■ GOAL OF THE EXERCISE: Extract the first line of the entries below and every line after it up to the one containing "return HC +", both kept. Pictures are excluded.

Saved entries

— Begin —

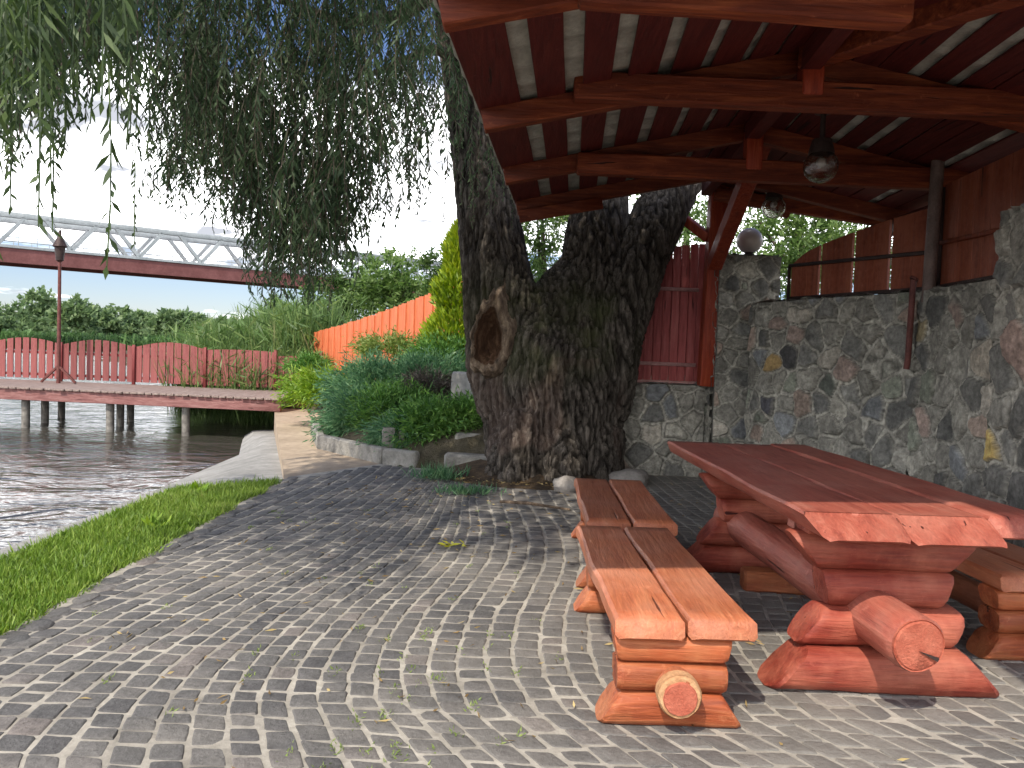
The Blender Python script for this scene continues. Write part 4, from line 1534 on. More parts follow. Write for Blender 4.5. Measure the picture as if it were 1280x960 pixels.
# the hollow: a bowl of rotten heartwood with a thick callus rim
def hollow_pt(r, th):
    cu, ct = math.sin(th), math.cos(th)
    su = 0.4 * (1.15 if cu > 0 else 0.9)
    st3 = 0.205 * (1 - 0.38 * max(0, cu) ** 1.5)
    k = r * (1 + 0.18 * mnoise.noise((cu * 2, ct * 2, 5)) + 0.11 * mnoise.noise((cu * 5, ct * 5, 8)) + 0.05 * mnoise.noise((cu * 15, ct * 15, 8)))
    if r < 0.8:
        dep = -0.36 + 0.34 * (r / 0.8) ** 2.2
    elif r < 1.05:
        dep = -0.02 + (0.05 + 0.05 * mnoise.noise((cu * 2.5, ct * 2.5, 12))) * math.sin((r - 0.8) / 0.25 * PI / 2)
    else:
        dep = 0.03 + 0.05 * mnoise.noise((cu * 2.5, ct * 2.5, 12)) - 0.24 * ((r - 1.05) / 0.3) ** 1.1
    dep += 0.04 * mnoise.noise((cu * r * 6, ct * r * 6, 1)) + 0.022 * mnoise.noise((cu * r * 16, ct * r * 16, 4))
    if r > 0.95:      # the bare lip is broad on the right and at the top, thin on the left
        k *= 1 + (r - 0.95) * (1.1 * max(0, ct * 0.9 + cu * 0.35) + 0.7 * mnoise.noise((cu * 3, ct * 3, 21)))
    ins = -0.05 * max(0, 1 - r)
    return HC + HU * (cu * su * k) + HT * (ct * st3 * k + ins) + HN * (dep + 0.02)


for (nm, r0, r1, nr, mat) in (("hollow", 0.0, 0.84, 12, "heart"), ("hollow_rim", 0.82, 1.3, 12, "rim")):
    q = MB()
    na = 56
    vs = [hollow_pt(max(0.02, r0 + (r1 - r0) * i / nr), 2 * PI * k / na) for i in range(nr + 1) for k in range(na)]
    fs = [(i * na + k, (i + 1) * na + k, (i + 1) * na + (k + 1) % na, i * na + (k + 1) % na) for i in range(nr) for k in range(na)]
    if r0 == 0:
        fs.append(tuple(range(na)))
    q.add(vs, fs)
    q.build(nm, M[mat], wl, True, 80)

# limbs that carry the hanging shoots (over the lawn and water, towards the camera)
q = MB()
for ch in ([(556, -90, 9.9, 0.22), (470, -120, 8.8, 0.16), (360, -110, 7.6, 0.11), (240, -140, 6.4, 0.07)],
           [(566, -30, 9.8, 0.16), (500, 20, 9.4, 0.08), (430, 28, 8.8, 0.055), (350, 0, 8.2, 0.035)],
           [(585, 80, 9.7, 0.1), (540, 60, 9.3, 0.05), (470, 90, 8.8, 0.03)]):
    pts = [P(a, b2, Y) for a, b2, Y, r in ch]
    q.tube(pts, [r for *_, r in ch], 9)
lim = [(Vector((-0.7, 9.6, 5.9)), 0.22), (Vector((-1.6, 7.6, 6.7)), 0.18), (Vector((-2.4, 5.2, 7.1)), 0.14), (Vector((-2.8, 2.6, 6.9)), 0.08), (Vector((-3.0, 1.0, 6.3)), 0.04)]
q.tube([p for p, r in lim], [r for p, r in lim], 9)
lim = [(Vector((-1.4, 8.0, 6.6)), 0.14), (Vector((-3.0, 6.6, 6.6)), 0.1), (Vector((-4.2, 4.4, 5.6)), 0.05)]
q.tube([p for p, r in lim], [r for p, r in lim], 9)
q.build("limbs", M["bark_twig"], wl)

VS, SS, VN, SN = [], [], [], []
rg = np.random.default_rng(3)
YB_MID = [(186, 120), (200, 270), (225, 275), (262, 240), (290, 300), (325, 355), (360, 390), (395, 398), (420, 350), (445, 325), (475, 305), (505, 292), (535, 262), (568, 215)]
# the middle mass (over the lawn and path)
def cluster(bot, n, L0, L1, spread, leaf, wid, gap, rr):
    """a bough tip: several shoots hanging together at different lengths"""
    for _ in range(n):
        o_ = rr.normal(size=3) * spread
        L = rr.uniform(L0, L1)
        zb_ = bot.z + abs(o_[2]) * 2.2
        v_, s_ = hang((bot.x + o_[0], bot.y + o_[1], zb_ + L), L, rr, leaf, wid, gap, 0.2)
        VS.append(v_)
        SS.append(s_)


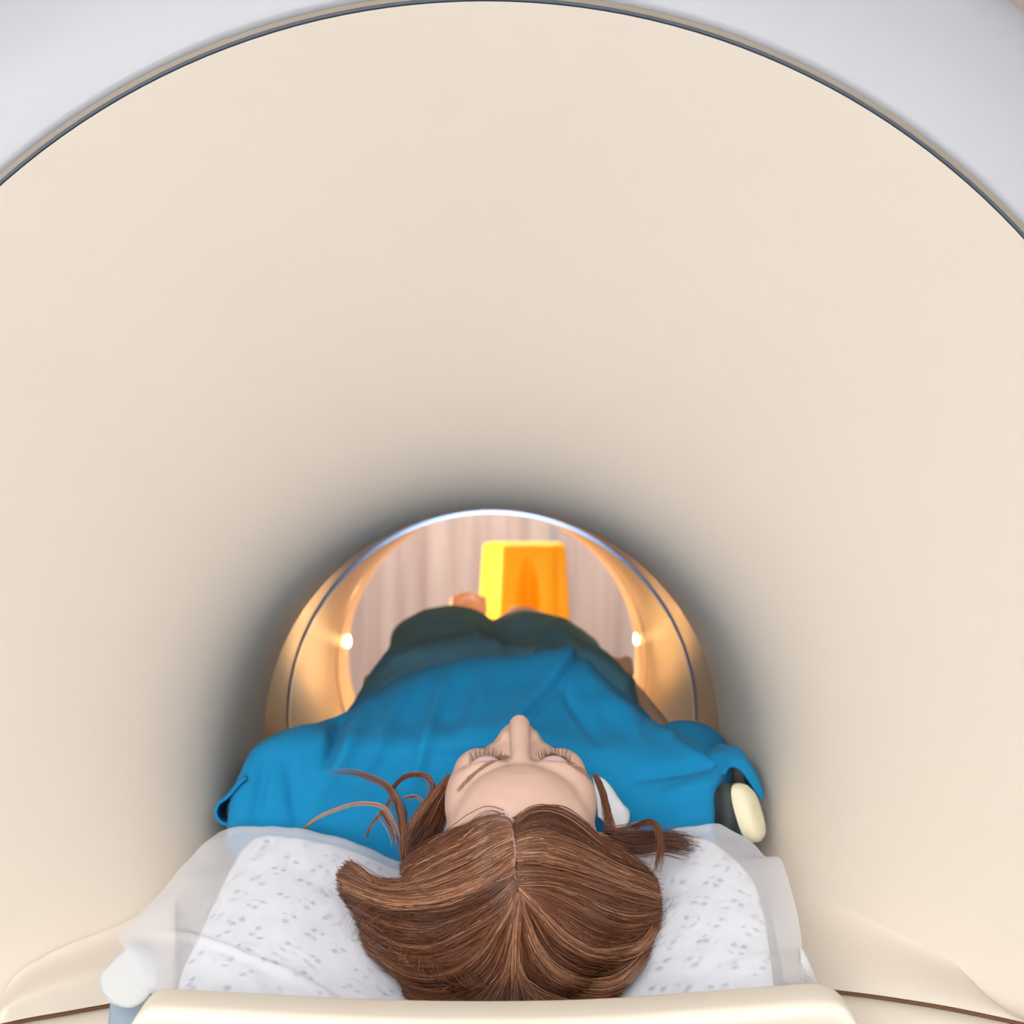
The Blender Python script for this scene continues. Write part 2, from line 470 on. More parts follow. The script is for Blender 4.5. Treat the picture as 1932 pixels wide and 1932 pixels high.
# ------------------------------------------------------------------ table
ZT = CZ - .462
table = empty('patient_table', (0, 1.2, 0), 'long narrow cream patient table under the patient with curved head rail', 'patient table')
rbox('tabletop', (-.212, 1.035, ZT - .03), (.212, 3.42, ZT), .010, M['table'], table)
rbox('mattress_pad', (-.205, 1.36, ZT), (.205, 3.0, ZT + .046), .015, M['strap_grey'], table)['label'] = 'blue-grey mattress pad'
rbox('table_column', (-.17, 1.02, 0), (.17, 1.10, ZT - .03), .02, M['table'], table)
n = 90
edge = catmull([(262, 1940), (268, 1905), (282, 1880), (300, 1864), (335, 1859), (500, 1868), (680, 1877), (830, 1881), (1000, 1881), (1150, 1876), (1300, 1865), (1420, 1856), (1520, 1849), (1562, 1856), (1585, 1878), (1596, 1910), (1600, 1945)], n)
D1, D0 = 1.032, .985
prof_of = []
vs = []
for px, py in edge:
    x, _, z = P(px, py, D1)
    cx = .5 * (-.28 + .28)
    ring = []
    zb = ZT - .13
    r = .010
    ring.append((D1, zb)); ring.append((D1, z - r))
    for k in range(1, 6):
        a = k / 5 * math.pi / 2
        ring.append((D1 - r + r * math.cos(a), z - r + r * math.sin(a)))
    ring.append((D0 + .016, z - .0005))
    for k in range(0, 6):
        a = k / 5 * math.pi / 2
        ring.append((D0 + .009 - .009 * math.sin(a * 1.15), z - .010 + .009 * math.cos(a * 1.15)))
    ring.append((D0 + .008, z - .03)); ring.append((D0 + .022, z - .06)); ring.append((D0 + .036, zb))
    vs += [(x, d, max(zz, zb - .001 * 0)) for d, zz in ring]
C_ = len(vs) // n
obj('head_rail', vs, grid_faces(n, C_, True) + [list(range(C_)), list(range((n - 1) * C_, n * C_))], M['rail'], table)['label'] = 'smooth cream end rail'

# ------------------------------------------------------------------ pillow
def pillow_top(X, Y):
    dx = X - .03
    s = .145 if dx < 0 else .105
    dep = .085 * math.exp(-(dx / s) ** 2)
    z = -.319 - .25 * (1.335 - Y) - dep
    k = .010                              # the cushion keeps some thickness under the head
    return CZ + max(z, -.446) + max(k - abs(z + .446), 0) ** 2 / (4 * k)
pil = empty('pillow', (0, 1.2, ZT), 'white dotted pillow in a thin see-through cover under the head', 'pillow')
LFT = catmull([(470, 1562, 1.33), (440, 1610, 1.29), (400, 1690, 1.21), (362, 1770, 1.13), (340, 1820, 1.09), (330, 1872, 1.045)], 40)
RGT = catmull([(1310, 1550, 1.33), (1370, 1585, 1.30), (1420, 1640, 1.25), (1440, 1700, 1.19), (1452, 1770, 1.125), (1462, 1852, 1.045)], 40)
def sheet(Lf, Rt, n, off, wr, edge_drop, base=False):
    rows = []
    for i in range(len(Lf)):
        a = np.array(P(*Lf[i])); b = np.array(P(*Rt[i]))
        row = []
        for j in range(n):
            u = j / (n - 1)
            x, y = a[0] * (1 - u) + b[0] * u, a[1] * (1 - u) + b[1] * u
            z = pillow_top(x, y) + off
            e = min(u, 1 - u) * 2
            w = max(0, 1 - e / .12) ** 2
            z = z * (1 - w) + (a[2] if u < .5 else b[2]) * w - edge_drop * w
            z += wr * (noise.noise((x * 18, y * 18, 3.1 + off * 300)) + .6 * noise.noise((x * 50, y * 34, 1.7)))
            v = i / (len(Lf) - 1)
            z -= .012 * max(0, 1 - v / .08) ** 2
            row.append((x, y, z))
        rows.append(row)
    return rows
n = 90
rows = sheet(LFT, RGT, n, -.004, .0012, .012)
vs = [p for r in rows for p in r]
bot = [(p[0], p[1], min(p[2] - .006, ZT + .004)) for r in rows for p in r]
NR = len(rows); K = NR * n
fs = grid_faces(NR, n) + [tuple(K + q for q in f) for f in grid_faces(NR, n)]
per = [j for j in range(n)] + [i * n + n - 1 for i in range(1, NR)] + [(NR - 1) * n + j for j in range(n - 2, -1, -1)] + [i * n for i in range(NR - 2, 0, -1)]
for a, b in zip(per, per[1:] + per[:1]): fs.append((a, b, K + b, K + a))
obj('cushion', vs + bot, fs, M['pillow'], pil)
LC = catmull([(432, 1553, 1.338), (398, 1583, 1.31), (370, 1607, 1.285), (300, 1685, 1.21), (228, 1761, 1.13), (236, 1790, 1.105), (245, 1822, 1.085), (264, 1855, 1.06), (290, 1878, 1.04)], 70)
RC = catmull([(1338, 1546, 1.338), (1375, 1560, 1.315), (1420, 1590, 1.29), (1445, 1617, 1.265), (1472, 1622, 1.25), (1490, 1670, 1.20), (1505, 1730, 1.15), (1513, 1780, 1.11), (1515, 1855, 1.04)], 70)
rows = sheet(LC, RC, 150, .003, .0032, 0)
# a crease line across the sheet on either side of the head, as in a folded paper cover
for i, r in enumerate(rows):
    for j, p in enumerate(r):
        x, y, z = p
        for (ax, ay, bx, by) in ((-.30, 1.135, -.09, 1.06), (.12, 1.055, .25, 1.10), (-.262, 1.15, -.225, 1.32), (-.262, 1.13, -.275, 1.05)):
            q = ((x - ax) * (bx - ax) + (y - ay) * (by - ay)) / ((bx - ax) ** 2 + (by - ay) ** 2)
            if 0 <= q <= 1:
                dd = abs((x - ax) * (by - ay) - (y - ay) * (bx - ax)) / math.hypot(bx - ax, by - ay)
                z += .0035 * max(0, 1 - dd / .008) * min(1, 6 * q, 6 * (1 - q))
        r[j] = (x, y, z)
cv = obj('pillow_cover', [p for r in rows for p in r], grid_faces(70, 150), M['paper'], pil)
cv['label'] = 'thin see-through white cover'

# ------------------------------------------------------------------ straps and roll by the table
st = empty('fastening_strap', P(238, 1850, 1.06), 'white ribbed strap end with blue-grey band hanging at the left table corner', 'strap')
def slab(name, outline, d, dd, thick, m, parent, r=.003):
    """rounded thick tab: outline in picture points at distance d + dd*(y offset)"""
    pts = resample(outline + [outline[0]], 60)[:-1]
    cx, cy = pts.mean(0)
    vs = []
    ringspec = [(0.0, .02), (.0, .80), (.12, .94), (.5, 1.0), (.88, .94), (1.0, .80), (1.0, .02)]
    for t, s in ringspec:
        for px, py in pts:
            qx, qy = cx + (px - cx) * s, cy + (py - cy) * s
            x, y, z = P(qx, qy, d + dd * (qy - cy))
            vs.append((x, y - thick * (.5 - t), z))
    n = len(pts)
    return obj(name, vs, grid_faces(len(ringspec), n, True) + [list(range(n)), list(range(6 * n, 7 * n))], m, parent)
slab('strap_end', [(262, 1770), (300, 1800), (300, 1850), (282, 1880), (262, 1897), (238, 1901), (208, 1889), (190, 1862), (189, 1838), (206, 1818), (235, 1788)], 1.112, -.00022, .014, M['ribbed'], st)['label'] = 'white ribbed rounded end'
slab('band', [(209, 1880), (300, 1870), (320, 1900), (300, 1990), (270, 2040), (200, 2040), (196, 1990), (204, 1930)], 1.122, -.0001, .010, M['strap_grey'], st)['label'] = 'blue-grey band'
s2 = slab('mattress_strap', [(1508, 1790), (1516, 1792), (1530, 1822), (1548, 1862), (1548, 1875), (1512, 1875), (1510, 1830)], 1.075, -.0001, .006, M['ribbed'], None)
tag(s2, 'thin white strap edge sticking out beside the right corner of the pillow', 'strap')

roll = empty('padded_roll', P(1400, 1530, 1.40), 'cream-ended striped roll poking out under the right gown sleeve', 'padded roll')
# a short thick roll lying along X with rounded cream end facing right and toward the viewer
cxs = [-.085, -.06, -.03, -.012, .0]
cen = np.array(P(1404, 1533, 1.40))
def roll_ring(x, s):
    v = []
    for k in range(40):
        a = 2 * math.pi * k / 40
        w = abs(math.cos(a)) ** .8 * math.copysign(1, math.cos(a)); h = abs(math.sin(a)) ** .8 * math.copysign(1, math.sin(a))
        y = .024 * s * w; z = .030 * s * h
        v.append((x - .30 * z + .12 * y, y, z + .35 * x * 0))
    return v
rv = []
for x in (-.10, -.07, -.04, -.002): rv += roll_ring(x, 1)
def rot(v, ang):  # turn about the vertical so that the end looks past the viewer's right shoulder
    c, s = math.cos(ang), math.sin(ang)
    return [(x * c - y * s, x * s + y * c, z) for x, y, z in v]
ang = -.35
side = rot(rv, ang)
o = obj('roll_side', [tuple(np.array(p) + cen) for p in side], grid_faces(4, 40, True) + [list(range(40))], M['roll_side'], roll, loc=tuple(cen))
ev = roll_ring(-.002, 1.0) + roll_ring(.002, 1.03) + roll_ring(.009, .98) + roll_ring(.014, .80) + roll_ring(.016, .4) + roll_ring(.016, .03)
obj('roll_end', [tuple(np.array(p) + cen) for p in rot(ev, ang)], grid_faces(6, 40, True) + [list(range(200, 240))], M['roll_cream'], roll)['label'] = 'cream rounded end'

# ------------------------------------------------------------------ orange block
def orange_block():
    yc = 3.22
    zt = P(990, 1024, yc - .08)[2]; zb = ZT + .001
    xc = P(988, 1100, yc)[0]
    Mz, K = 60, 160
    yaw = math.radians(20); cy, sy = math.cos(yaw), math.sin(yaw)
    vs = []
    for i in range(Mz + 1):
        t = i / Mz; z = zb + (zt - zb) * t; top = (1 - t) * (zt - zb)
        hw = .084 + .022 * (1 - t); hd = .080 + .010 * (1 - t)
        if top < .012: e = .012 - math.sqrt(max(0, .012 ** 2 - (.012 - top) ** 2)); hw -= e; hd -= e
        r = .014; per = []
        a, b = hw - r, hd - r
        segs = [((-a, -hd), (a, -hd)), ((hw, -b), (hw, b)), ((a, hd), (-a, hd)), ((-hw, b), (-hw, -b))]
        cor = [((a, -b), -90), ((a, b), 0), ((-a, b), 90), ((-a, -b), 180)]
        n_of = [70, 24, 34, 24]
        for q in range(4):
            (x0, y0), (x1, y1) = segs[q]
            for m_ in range(n_of[q]): w_ = m_ / n_of[q]; per.append((x0 + (x1 - x0) * w_, y0 + (y1 - y0) * w_))
            (ccx, ccy), a0 = cor[q]
            for m_ in range(2): an_ = math.radians(a0 + 90 * m_ / 2); per.append((ccx + r * math.cos(an_), ccy + r * math.sin(an_)))
        for x, y in per:
            if y < -hd + .004:        # tall teardrop hollow with a sharp right lip, and soft flutes in the near face
                u = (x + .024) / .034; v = (top - .15) / (.115 if top < .15 else .30); u = u / max(.35, math.sqrt(max(0, 1 - v * v)))
                if abs(u) < 1:
                    lip = (1 + u) / 1.7 if u < .7 else (1 - u) / .3
                    y += .045 * sm(max(0, min(1, lip))) * max(0, 1 - v * v)
                y += .008 * math.exp(-((x - .062) / .012) ** 2) * min(1, top / .06) - .008 * math.exp(-((x - .030) / .020) ** 2) * min(1, top / .05)
            vs.append((xc + x * cy - y * sy, yc + x * sy + y * cy, z))
    n = len(vs) // (Mz + 1)
    fs = grid_faces(Mz + 1, n, True) + [list(range(n)), list(range(Mz * n, (Mz + 1) * n))]
    o = obj('positioning_block', vs, fs, M['orange'], None, loc=(xc, yc, zb))
    tag(o, 'bright orange upright block with a hollow, standing beyond the patient\'s feet', 'foam block')
orange_block()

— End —

■ RESULT OF THE TASK:
The Blender Python script for this scene continues. Write part 4, from line 1534 on. More parts follow. Write for Blender 4.5. Measure the picture as if it were 1280x960 pixels.
# the hollow: a bowl of rotten heartwood with a thick callus rim
def hollow_pt(r, th):
    cu, ct = math.sin(th), math.cos(th)
    su = 0.4 * (1.15 if cu > 0 else 0.9)
    st3 = 0.205 * (1 - 0.38 * max(0, cu) ** 1.5)
    k = r * (1 + 0.18 * mnoise.noise((cu * 2, ct * 2, 5)) + 0.11 * mnoise.noise((cu * 5, ct * 5, 8)) + 0.05 * mnoise.noise((cu * 15, ct * 15, 8)))
    if r < 0.8:
        dep = -0.36 + 0.34 * (r / 0.8) ** 2.2
    elif r < 1.05:
        dep = -0.02 + (0.05 + 0.05 * mnoise.noise((cu * 2.5, ct * 2.5, 12))) * math.sin((r - 0.8) / 0.25 * PI / 2)
    else:
        dep = 0.03 + 0.05 * mnoise.noise((cu * 2.5, ct * 2.5, 12)) - 0.24 * ((r - 1.05) / 0.3) ** 1.1
    dep += 0.04 * mnoise.noise((cu * r * 6, ct * r * 6, 1)) + 0.022 * mnoise.noise((cu * r * 16, ct * r * 16, 4))
    if r > 0.95:      # the bare lip is broad on the right and at the top, thin on the left
        k *= 1 + (r - 0.95) * (1.1 * max(0, ct * 0.9 + cu * 0.35) + 0.7 * mnoise.noise((cu * 3, ct * 3, 21)))
    ins = -0.05 * max(0, 1 - r)
    return HC + HU * (cu * su * k) + HT * (ct * st3 * k + ins) + HN * (dep + 0.02)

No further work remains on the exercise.